A suitable investment option, the National Pension System or NPS (Tier I) comes with strong merits like extra low expenses, additional tax benefits, and so on.
Although its long lock-in period is generally seen as a disadvantage, it is a blessing in disguise for investors who find it difficult to be disciplined with their retirement savings.
During this tax-saving season, we bring to you a comprehensive comparison of different NPS plans, shed light on the best ones and share how to build your NPS portfolio.
When it comes to investing in the NPS, an investor can opt for any of the seven pension fund managers [Aditya Birla Sun Life (ABSL), HDFC, ICICI Prudential, Kotak Mahindra, LIC, SBI, and UTI Retirement Solutions) and three plans offered by each (equity, corporate bond, and government bond). We have not considered alternative investments, which can at best get the allocation of 5 percent, in this study.

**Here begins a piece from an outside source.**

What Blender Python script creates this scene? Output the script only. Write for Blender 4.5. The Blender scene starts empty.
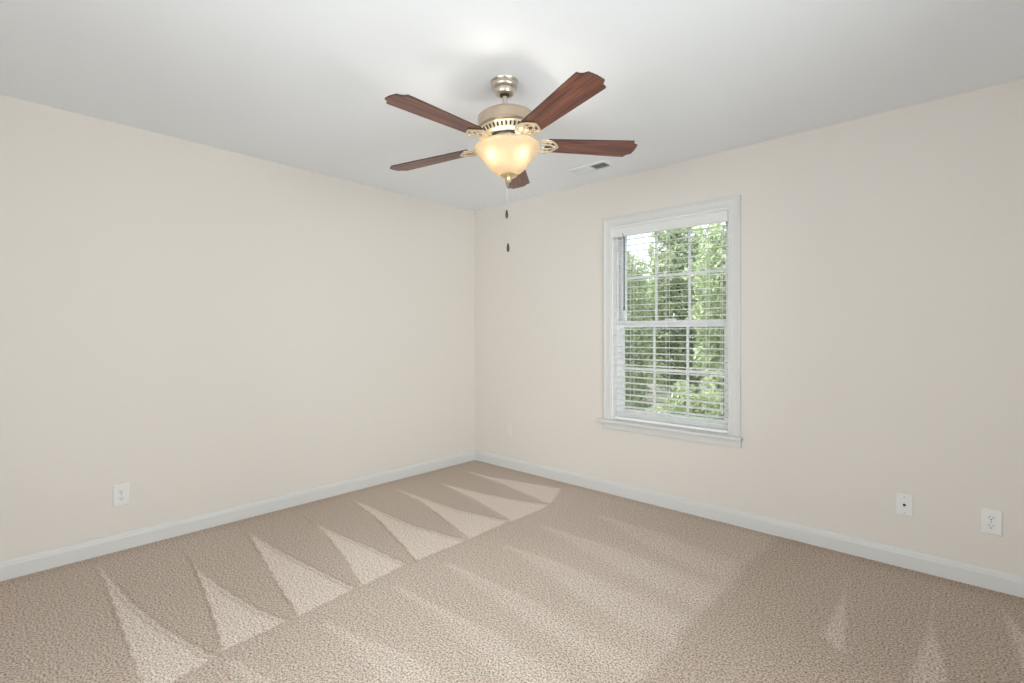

Best in the equity segment (Scheme E)
According to regulatory-investment guidelines, this scheme mainly sticks to the universe of large- and mid-cap stocks. In terms of their overall portfolio construct, all equity plans of NPS Tier I are conservatively managed, with about 95 percent of the money invested in large-cap stocks. Thus, the portfolio complexion of all these funds remains the same. However, when it comes to performance, one can easily pick the winner.
An evaluation based on rolling five-year returns reveals that the best and the worst plans generally differ by about 2-2.5 percent per annum. And it can make a big difference to your overall wealth in the long term.